** BEGIN Dataset content **
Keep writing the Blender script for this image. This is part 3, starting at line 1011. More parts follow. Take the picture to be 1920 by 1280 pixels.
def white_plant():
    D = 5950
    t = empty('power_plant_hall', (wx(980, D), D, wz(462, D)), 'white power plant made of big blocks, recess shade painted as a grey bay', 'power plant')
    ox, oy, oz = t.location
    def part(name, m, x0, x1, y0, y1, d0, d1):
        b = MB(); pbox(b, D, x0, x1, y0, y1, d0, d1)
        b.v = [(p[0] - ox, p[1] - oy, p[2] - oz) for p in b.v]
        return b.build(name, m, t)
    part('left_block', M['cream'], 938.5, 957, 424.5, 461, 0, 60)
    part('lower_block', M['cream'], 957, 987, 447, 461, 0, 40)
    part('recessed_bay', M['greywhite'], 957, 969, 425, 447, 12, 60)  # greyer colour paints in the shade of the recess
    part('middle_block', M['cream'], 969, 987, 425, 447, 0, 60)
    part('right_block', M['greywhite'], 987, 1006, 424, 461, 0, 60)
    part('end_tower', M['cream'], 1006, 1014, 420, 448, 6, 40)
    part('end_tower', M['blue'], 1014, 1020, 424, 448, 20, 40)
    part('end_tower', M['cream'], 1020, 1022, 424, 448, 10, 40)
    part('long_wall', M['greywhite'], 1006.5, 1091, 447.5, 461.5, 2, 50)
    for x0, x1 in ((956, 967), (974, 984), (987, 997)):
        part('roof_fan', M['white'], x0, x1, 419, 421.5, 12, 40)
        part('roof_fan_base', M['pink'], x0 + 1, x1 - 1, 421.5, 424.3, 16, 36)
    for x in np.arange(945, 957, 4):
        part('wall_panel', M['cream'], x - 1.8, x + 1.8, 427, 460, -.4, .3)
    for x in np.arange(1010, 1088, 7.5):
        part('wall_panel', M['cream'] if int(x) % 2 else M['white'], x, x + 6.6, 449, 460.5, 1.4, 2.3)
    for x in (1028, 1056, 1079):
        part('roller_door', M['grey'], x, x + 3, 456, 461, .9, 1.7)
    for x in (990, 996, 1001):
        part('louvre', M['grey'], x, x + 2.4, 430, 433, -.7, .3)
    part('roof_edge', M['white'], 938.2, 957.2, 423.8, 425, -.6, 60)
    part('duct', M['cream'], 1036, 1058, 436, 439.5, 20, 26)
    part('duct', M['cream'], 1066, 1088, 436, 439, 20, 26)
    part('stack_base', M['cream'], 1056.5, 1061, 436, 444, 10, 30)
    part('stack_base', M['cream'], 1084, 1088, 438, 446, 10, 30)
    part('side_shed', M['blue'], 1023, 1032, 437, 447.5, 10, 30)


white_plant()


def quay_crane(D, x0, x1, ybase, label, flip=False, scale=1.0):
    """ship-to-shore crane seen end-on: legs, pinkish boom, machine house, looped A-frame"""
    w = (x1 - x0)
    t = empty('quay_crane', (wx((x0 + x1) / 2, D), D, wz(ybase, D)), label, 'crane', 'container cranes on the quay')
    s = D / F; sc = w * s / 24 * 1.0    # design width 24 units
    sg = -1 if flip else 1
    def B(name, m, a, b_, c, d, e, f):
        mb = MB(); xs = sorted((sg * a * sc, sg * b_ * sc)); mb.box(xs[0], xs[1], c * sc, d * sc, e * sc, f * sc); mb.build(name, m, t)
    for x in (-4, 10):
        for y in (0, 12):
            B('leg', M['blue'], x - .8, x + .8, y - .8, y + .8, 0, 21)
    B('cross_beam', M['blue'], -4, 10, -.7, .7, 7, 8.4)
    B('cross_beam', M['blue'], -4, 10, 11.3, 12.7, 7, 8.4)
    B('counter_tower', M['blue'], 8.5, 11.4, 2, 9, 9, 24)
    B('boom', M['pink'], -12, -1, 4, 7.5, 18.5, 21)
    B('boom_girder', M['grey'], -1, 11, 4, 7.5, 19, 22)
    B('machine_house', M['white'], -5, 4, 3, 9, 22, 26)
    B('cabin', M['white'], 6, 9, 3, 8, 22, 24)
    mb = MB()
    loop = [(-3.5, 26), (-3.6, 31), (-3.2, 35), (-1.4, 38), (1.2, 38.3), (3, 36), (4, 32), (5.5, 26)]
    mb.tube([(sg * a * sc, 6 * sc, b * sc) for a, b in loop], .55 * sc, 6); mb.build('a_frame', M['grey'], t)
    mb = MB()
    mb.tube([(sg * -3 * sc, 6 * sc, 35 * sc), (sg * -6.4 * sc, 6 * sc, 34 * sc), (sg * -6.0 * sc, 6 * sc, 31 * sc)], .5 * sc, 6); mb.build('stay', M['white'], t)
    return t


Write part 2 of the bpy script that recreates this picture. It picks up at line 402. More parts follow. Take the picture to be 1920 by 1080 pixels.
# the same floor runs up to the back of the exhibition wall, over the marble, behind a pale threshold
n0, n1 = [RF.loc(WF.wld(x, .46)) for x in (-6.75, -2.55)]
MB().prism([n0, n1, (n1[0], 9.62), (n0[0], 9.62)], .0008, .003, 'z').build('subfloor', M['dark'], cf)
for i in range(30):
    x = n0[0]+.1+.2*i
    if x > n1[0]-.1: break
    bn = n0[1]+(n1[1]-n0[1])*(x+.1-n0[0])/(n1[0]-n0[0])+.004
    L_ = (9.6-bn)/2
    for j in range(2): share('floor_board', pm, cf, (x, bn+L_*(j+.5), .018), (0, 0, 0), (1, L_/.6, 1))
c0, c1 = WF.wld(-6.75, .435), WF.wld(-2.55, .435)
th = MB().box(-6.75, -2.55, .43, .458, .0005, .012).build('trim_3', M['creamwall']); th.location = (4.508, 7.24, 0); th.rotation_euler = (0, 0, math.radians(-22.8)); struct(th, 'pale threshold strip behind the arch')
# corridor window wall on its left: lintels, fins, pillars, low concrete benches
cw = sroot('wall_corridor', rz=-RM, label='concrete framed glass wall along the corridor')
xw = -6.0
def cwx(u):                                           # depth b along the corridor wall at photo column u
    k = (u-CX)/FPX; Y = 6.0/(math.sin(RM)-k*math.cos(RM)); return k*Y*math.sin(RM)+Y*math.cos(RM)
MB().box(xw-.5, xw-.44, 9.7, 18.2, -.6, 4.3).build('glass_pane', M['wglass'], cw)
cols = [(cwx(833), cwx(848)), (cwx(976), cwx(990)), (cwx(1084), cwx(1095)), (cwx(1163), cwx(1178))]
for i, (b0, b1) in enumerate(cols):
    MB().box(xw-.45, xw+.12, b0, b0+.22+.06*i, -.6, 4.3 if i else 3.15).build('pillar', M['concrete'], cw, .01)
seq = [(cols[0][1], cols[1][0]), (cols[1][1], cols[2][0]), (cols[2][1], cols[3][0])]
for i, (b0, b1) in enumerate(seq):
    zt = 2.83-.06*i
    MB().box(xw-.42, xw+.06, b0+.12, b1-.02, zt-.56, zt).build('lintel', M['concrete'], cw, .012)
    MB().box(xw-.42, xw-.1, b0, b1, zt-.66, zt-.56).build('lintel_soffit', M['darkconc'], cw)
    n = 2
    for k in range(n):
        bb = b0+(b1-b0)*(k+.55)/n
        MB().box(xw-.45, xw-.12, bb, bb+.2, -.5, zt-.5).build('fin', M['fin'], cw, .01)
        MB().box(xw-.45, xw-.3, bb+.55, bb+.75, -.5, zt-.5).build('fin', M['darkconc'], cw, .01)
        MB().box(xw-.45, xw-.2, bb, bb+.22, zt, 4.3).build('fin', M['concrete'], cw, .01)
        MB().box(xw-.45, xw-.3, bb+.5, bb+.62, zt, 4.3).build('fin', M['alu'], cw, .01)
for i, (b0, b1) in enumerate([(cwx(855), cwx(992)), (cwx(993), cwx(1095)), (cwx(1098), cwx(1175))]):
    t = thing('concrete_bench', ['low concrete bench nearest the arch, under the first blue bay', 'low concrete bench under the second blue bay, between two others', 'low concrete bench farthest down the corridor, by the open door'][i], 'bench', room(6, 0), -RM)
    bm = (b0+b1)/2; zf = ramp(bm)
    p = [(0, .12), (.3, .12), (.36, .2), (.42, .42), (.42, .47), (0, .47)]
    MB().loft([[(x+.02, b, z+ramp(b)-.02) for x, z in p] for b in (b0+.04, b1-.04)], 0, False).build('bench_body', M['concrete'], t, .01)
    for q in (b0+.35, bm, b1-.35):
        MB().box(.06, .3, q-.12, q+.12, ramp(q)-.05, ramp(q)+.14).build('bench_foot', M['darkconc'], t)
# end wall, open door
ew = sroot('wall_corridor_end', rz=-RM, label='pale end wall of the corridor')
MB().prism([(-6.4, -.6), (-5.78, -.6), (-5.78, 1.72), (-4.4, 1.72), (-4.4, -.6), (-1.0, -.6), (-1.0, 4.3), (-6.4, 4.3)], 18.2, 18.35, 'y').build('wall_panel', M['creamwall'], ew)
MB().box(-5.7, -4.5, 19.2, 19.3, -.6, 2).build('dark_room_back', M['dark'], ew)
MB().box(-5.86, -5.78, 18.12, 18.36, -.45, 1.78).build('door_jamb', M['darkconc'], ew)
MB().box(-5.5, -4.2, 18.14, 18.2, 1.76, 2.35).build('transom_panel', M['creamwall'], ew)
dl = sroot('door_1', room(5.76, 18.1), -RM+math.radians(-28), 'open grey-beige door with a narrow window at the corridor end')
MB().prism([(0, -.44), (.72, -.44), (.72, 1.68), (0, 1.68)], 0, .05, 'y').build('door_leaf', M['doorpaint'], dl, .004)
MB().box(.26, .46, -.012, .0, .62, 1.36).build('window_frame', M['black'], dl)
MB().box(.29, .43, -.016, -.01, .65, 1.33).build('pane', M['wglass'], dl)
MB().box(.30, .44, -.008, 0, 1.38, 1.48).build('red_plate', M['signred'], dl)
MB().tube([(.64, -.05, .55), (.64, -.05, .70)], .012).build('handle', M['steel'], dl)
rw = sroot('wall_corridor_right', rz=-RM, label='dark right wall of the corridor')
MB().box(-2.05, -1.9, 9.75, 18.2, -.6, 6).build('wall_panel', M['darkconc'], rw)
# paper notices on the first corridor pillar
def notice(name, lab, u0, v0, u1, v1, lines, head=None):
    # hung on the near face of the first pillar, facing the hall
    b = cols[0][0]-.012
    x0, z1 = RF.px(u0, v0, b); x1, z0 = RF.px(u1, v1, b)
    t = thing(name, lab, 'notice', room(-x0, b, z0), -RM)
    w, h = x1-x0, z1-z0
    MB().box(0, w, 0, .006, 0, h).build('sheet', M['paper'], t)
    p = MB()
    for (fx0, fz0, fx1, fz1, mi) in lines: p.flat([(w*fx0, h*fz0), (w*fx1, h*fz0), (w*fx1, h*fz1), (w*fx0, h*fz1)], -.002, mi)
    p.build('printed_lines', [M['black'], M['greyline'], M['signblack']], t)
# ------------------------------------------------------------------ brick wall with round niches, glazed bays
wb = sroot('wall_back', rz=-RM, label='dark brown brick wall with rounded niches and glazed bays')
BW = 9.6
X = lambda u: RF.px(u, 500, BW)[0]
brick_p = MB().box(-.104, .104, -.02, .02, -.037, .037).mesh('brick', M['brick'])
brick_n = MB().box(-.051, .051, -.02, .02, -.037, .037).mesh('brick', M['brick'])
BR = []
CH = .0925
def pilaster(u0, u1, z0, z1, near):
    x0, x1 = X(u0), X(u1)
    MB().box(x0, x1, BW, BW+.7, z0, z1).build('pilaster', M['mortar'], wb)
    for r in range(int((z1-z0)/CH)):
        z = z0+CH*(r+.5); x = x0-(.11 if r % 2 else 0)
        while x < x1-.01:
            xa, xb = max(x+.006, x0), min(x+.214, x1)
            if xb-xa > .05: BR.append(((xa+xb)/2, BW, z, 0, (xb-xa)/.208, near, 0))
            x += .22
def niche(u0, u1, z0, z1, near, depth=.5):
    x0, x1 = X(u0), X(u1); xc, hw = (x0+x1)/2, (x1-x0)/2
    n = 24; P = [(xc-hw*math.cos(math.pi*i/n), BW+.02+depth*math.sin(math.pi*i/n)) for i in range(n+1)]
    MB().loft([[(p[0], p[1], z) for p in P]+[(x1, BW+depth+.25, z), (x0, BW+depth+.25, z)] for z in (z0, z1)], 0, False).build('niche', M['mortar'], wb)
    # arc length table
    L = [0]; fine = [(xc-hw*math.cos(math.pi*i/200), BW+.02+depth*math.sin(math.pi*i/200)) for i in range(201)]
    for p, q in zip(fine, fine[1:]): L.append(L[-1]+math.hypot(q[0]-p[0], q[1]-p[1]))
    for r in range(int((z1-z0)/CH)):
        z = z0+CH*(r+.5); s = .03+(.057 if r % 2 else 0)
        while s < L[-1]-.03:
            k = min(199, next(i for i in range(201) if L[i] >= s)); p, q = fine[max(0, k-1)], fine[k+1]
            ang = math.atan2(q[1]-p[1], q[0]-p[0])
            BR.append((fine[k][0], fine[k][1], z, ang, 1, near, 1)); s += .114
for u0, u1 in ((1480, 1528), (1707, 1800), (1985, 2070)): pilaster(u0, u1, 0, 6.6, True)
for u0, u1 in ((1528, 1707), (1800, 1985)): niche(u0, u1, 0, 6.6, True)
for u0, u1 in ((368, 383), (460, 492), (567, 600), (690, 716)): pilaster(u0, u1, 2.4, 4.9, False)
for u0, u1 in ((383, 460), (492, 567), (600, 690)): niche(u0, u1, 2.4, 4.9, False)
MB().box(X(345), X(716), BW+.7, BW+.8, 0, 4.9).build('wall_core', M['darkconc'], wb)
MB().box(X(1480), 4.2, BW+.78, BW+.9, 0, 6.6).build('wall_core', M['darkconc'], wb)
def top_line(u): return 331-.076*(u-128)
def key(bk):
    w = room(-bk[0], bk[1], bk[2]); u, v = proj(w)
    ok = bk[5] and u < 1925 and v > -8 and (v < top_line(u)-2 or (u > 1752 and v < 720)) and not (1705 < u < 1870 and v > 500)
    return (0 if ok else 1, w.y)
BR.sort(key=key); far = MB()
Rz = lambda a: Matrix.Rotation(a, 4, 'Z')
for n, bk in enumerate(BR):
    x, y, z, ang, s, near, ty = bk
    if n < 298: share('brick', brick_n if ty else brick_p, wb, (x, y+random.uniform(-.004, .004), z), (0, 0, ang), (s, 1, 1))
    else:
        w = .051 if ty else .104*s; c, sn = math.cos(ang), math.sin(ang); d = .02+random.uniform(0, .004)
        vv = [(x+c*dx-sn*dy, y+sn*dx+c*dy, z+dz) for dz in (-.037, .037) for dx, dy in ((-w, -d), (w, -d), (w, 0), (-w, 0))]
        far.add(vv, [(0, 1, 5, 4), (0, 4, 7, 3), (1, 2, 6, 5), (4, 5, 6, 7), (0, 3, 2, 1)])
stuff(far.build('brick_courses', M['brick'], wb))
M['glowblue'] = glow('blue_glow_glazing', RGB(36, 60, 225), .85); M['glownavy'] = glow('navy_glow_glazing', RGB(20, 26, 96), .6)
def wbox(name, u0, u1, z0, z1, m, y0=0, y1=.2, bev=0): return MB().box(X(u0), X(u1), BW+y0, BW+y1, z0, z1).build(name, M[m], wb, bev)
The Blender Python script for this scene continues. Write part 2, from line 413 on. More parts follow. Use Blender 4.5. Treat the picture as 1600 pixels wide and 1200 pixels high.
** END Dataset content **
## Aim of the task
The lines to transcribe begin at the line with "zt-.56).build('lintel_soffit', M['darkconc'], cw)" and end at the line with "M['fin'], cw, .01)"; copy them exactly, both ends included.

## Correct output
    MB().box(xw-.42, xw-.1, b0, b1, zt-.66, zt-.56).build('lintel_soffit', M['darkconc'], cw)
    n = 2
    for k in range(n):
        bb = b0+(b1-b0)*(k+.55)/n
        MB().box(xw-.45, xw-.12, bb, bb+.2, -.5, zt-.5).build('fin', M['fin'], cw, .01)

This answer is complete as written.